Paper long abstract:
The war in Ukraine has revealed the full extent of the securitization of the Roma and their heavily racialized position in the Czech Republic. First and foremost, it was the Roma from Ukraine who were securitized and systematically excluded as "undeserving refugees" from the otherwise unprecedented assistance to the hundreds of thousands of Ukrainian refugees. Gradually, however, it was primarily Czech Roma who, amid a general moral appeal for solidarity with Ukraine/Ukrainians, began to increasingly express frustration with the persistence of anti-Romani racism, long unaddressed and even downplayed by the state. Public protests by Roma gradually turned against Ukrainians themselves, escalating after the death of a young Roma man, in which a Ukrainian man was identified as the assailant. Many Roma began to label Ukrainians as a security risk and joined similar public manifestations led by representatives of nationalist parties.

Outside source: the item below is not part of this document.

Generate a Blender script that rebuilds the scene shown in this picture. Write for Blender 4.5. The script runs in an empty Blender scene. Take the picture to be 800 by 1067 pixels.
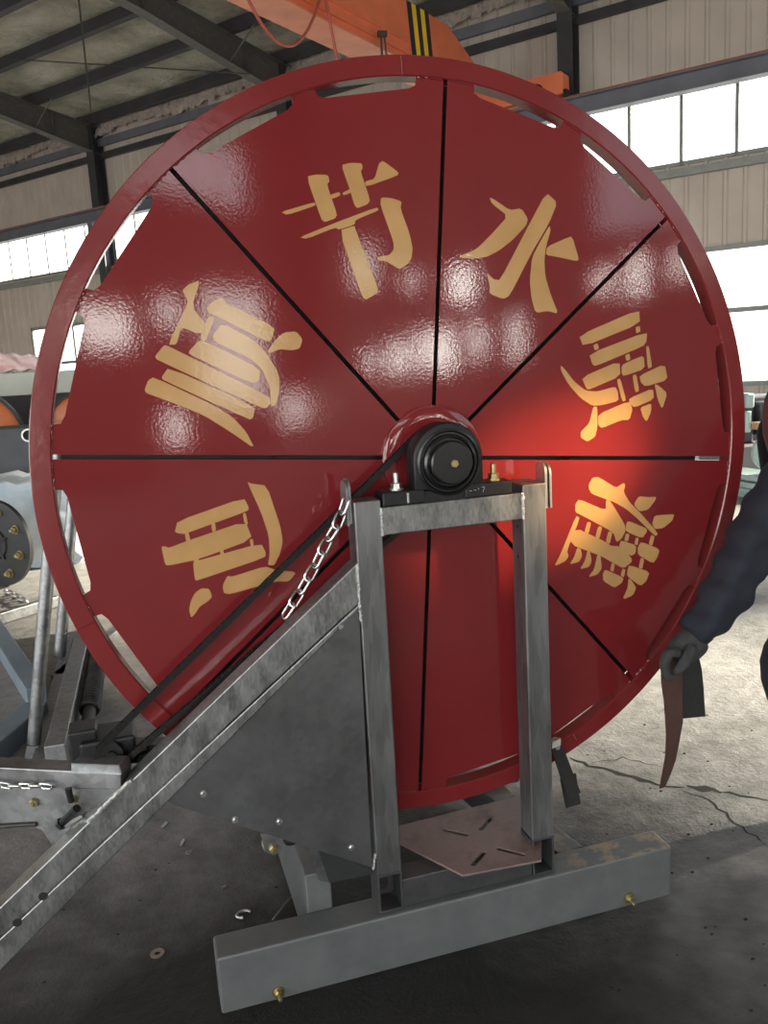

The author argues that this situation forces a reframing of the prevailing understanding of the position of Roma in the binary opposition of "dominant" vs. "dominated". On the other hand, it is necessary to understand the position of the Roma as distinct actors in the dynamic processes of racialization and securitization and to situate them within complex racial hierarchies and broader power relations. Moreover, the protesting Roma – mostly from socio-economically marginalized backgrounds – explicitly questioned the position of so-called Romani representatives and activists. In doing so, they were reminding the class conditionality of the experience of racism and thus illuminating the limits of the policies of the existing Romani movement.